In the academic piece, Academic Ableism: Disability and Higher, Dolmage
introduces the reader to the world of disability and provides the reader with some of
the history surrounding early disability movements. Dolmage gives an insight into the
struggles students with disabilities are still facing within higher education communities
and after reading through Dolmage’s introduction, I chose to focus on the section titled
Snapshot of Exclusion, in order to provide a passage analysis for this assignment. The
key points within this section include the difficult road in acquiring the correct
accommodations those with disabilities may need within universities, as well as, the
higher student debt accrued by students with disabilities in comparison to students
without disabilities.
Schools and universities across the country have accommodations that are
included in their programs for students with certain disabilities to have access to in
order to help them in their road of education. Although the idea behind
accommodations is wonderful, finding the correct accommodations for a student with
disabilities, without help, is a long and often difficult road. Finding the correct
accommodations alone may be difficult for students especially when they are not given
the whole story, “For most students who seek accommodations for our classes, they
aren’t allowed to know what the actual range of accommodations might be” (Dolmage
18). While the practice of offering accommodations in the world of academics is
certainly a big step in the right direction in helping students with disabilities achieve
their degrees, there is certainly more work that should be completed.
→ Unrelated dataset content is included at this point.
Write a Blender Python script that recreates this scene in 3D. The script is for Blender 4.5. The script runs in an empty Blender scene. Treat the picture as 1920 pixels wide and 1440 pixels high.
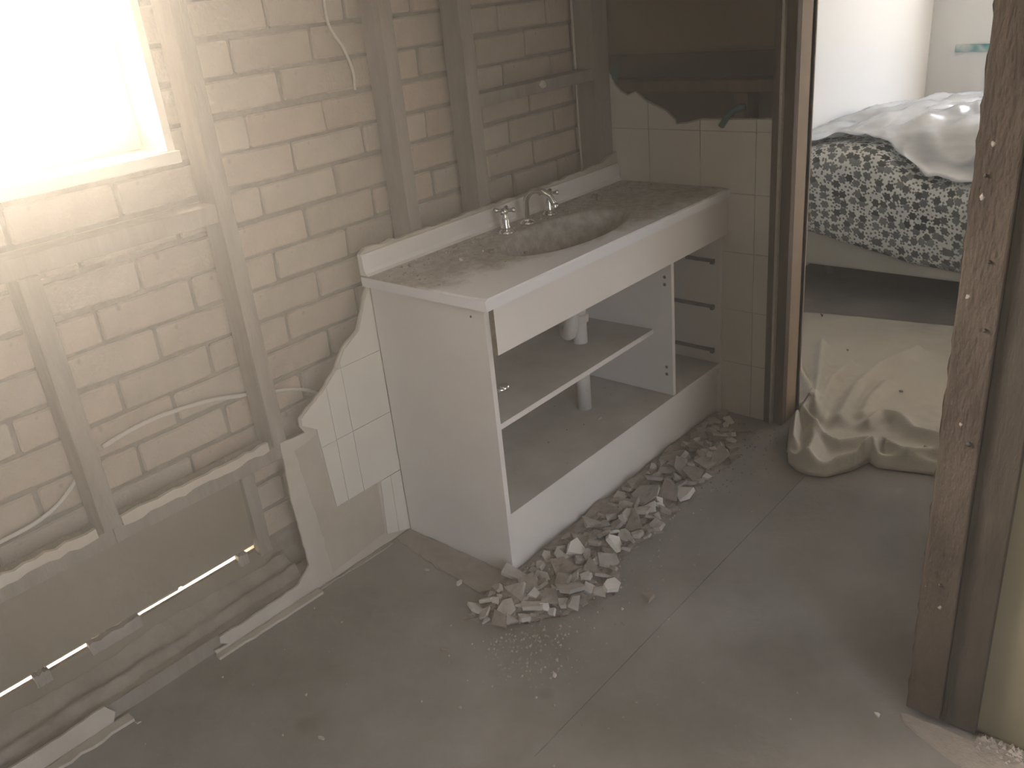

In order for

students with disabilities to be able to achieve their success in a less complicated
manner there should be more training for those in positions of guidance, as well as,
students should have the opportunity to receive all the information regarding
Dolmage also speaks of the issues of student debt and the financial strain that
are often placed on students with disabilities and how these numbers correspond to
students without disabilities. In this paper, Dolmage explains that students with
disabilities, by the time they graduate, have almost sixty percent more student debt in
comparison to the students without disabilities (Dolmage 15). Dolmage states, “debt is
particularly onerous for students with disabilities who consequently require more time
to complete their degree or diploma and this is a major contributing factor to person
with disabilities having lower application, admission, and graduation rates…” (Dolmage
15). Thusly, students with disabilities often take longer to graduate which means that
their student debt numbers are significantly higher by the time they are able to
graduate. Students with disabilities should not feel so impacted by the student debt
that they may accrue that it steers them away completely from higher education.

There is no doubt that after reading Dolamge’s piece that there is a certain
ableist dynamic in the world of higher education. Students with or without disabilities
should have the same path to their college degree and significant student debt
experienced by some students with disabilities should not be a deterrent from
accomplishing their educational goals. Certain relief programs and scholarships placed
for students with disabilities to receive them would certainly be a step in order to help
make these degrees more attainable because in the world of education there should

certainly not be an ableist dynamic on the road to achieving higher education. College
degrees should be equally as attainable to students with or without disabilities; this
could also aide in the stigma toward disabilities. The inadvertent exclusionary practices
within some universities certainly can be improved upon for students with disabilities
ensuring the same opportunities that those without disabilities have.